Charlotte Bronte’s first novel, The Professor, begins with a letter from the narrator, William Crimsworth, to his friend Charles, in which he describes his first sight of his brother’s wife and, in contrast, a portrait of his mother. Of Mrs Crimsworth junior, he writes:
“I sought her eye, desirous to read there the intelligence which I could not discern in her face or in her conversation; it was merry, rather small; by turns I saw vivacity, vanity, coquetry, look out through its irid, but I watched in vain for a glimpse of soul.”
and of Mrs Crimsworth senior:
“The face, I remembered, had pleased me as a boy, but then I did not understand it; now I knew how rare that class of face is in the world, and I appreciated keenly its thoughtful, yet gentle expression. The serious grey eye possessed for me a strong charm, as did certain lines in the features indicative of most true and tender feeling.”
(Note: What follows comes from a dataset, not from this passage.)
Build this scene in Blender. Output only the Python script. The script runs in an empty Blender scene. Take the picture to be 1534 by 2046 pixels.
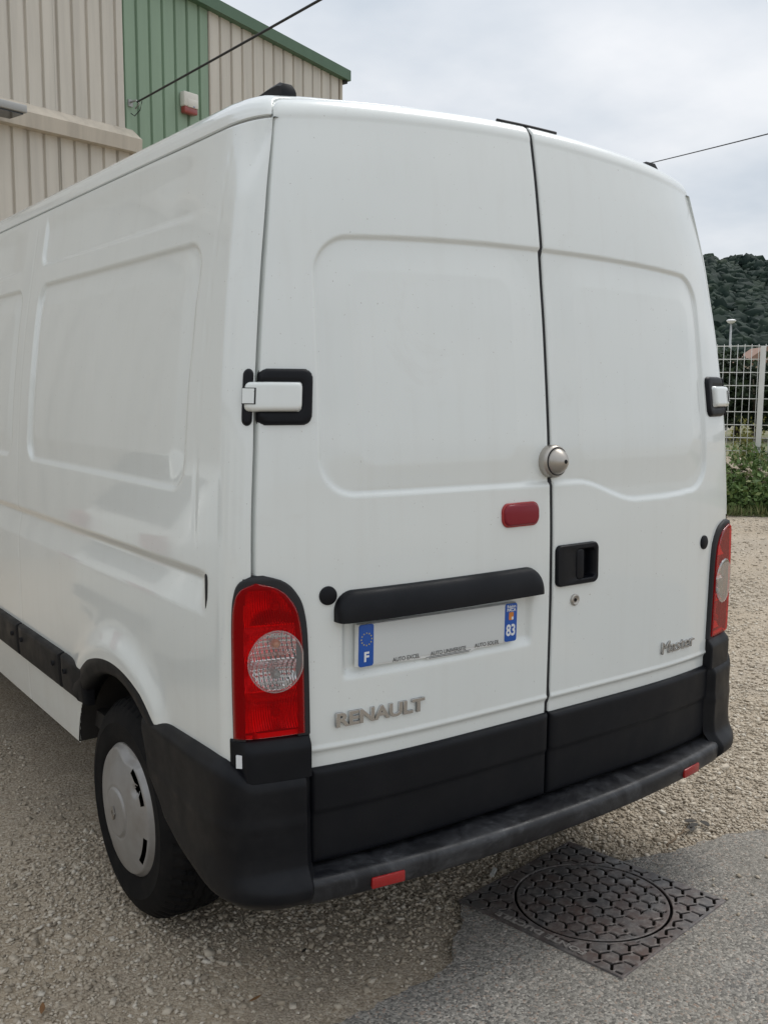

The eye it would seem is the window of the soul. Much of Brontë’s novel (and those that followed) is concerned with appearance: with looking and seeing, with revelation and concealment, truth and deception. The Professor is a book that is interested in the method and mystery of reading – for Bronte suggests that the ability to read with intelligence or indeed to read intelligence, determines the course of a life. This idea of reading, and the extent to which we are enabled or disabled by the measure of skill with which we employ the art and science of reading, is of interest to me because it reveals much about Charlotte Brontë, as a woman and a writer, and the kind of intelligence she expected of her reader.

A short AGM will take place at this meeting.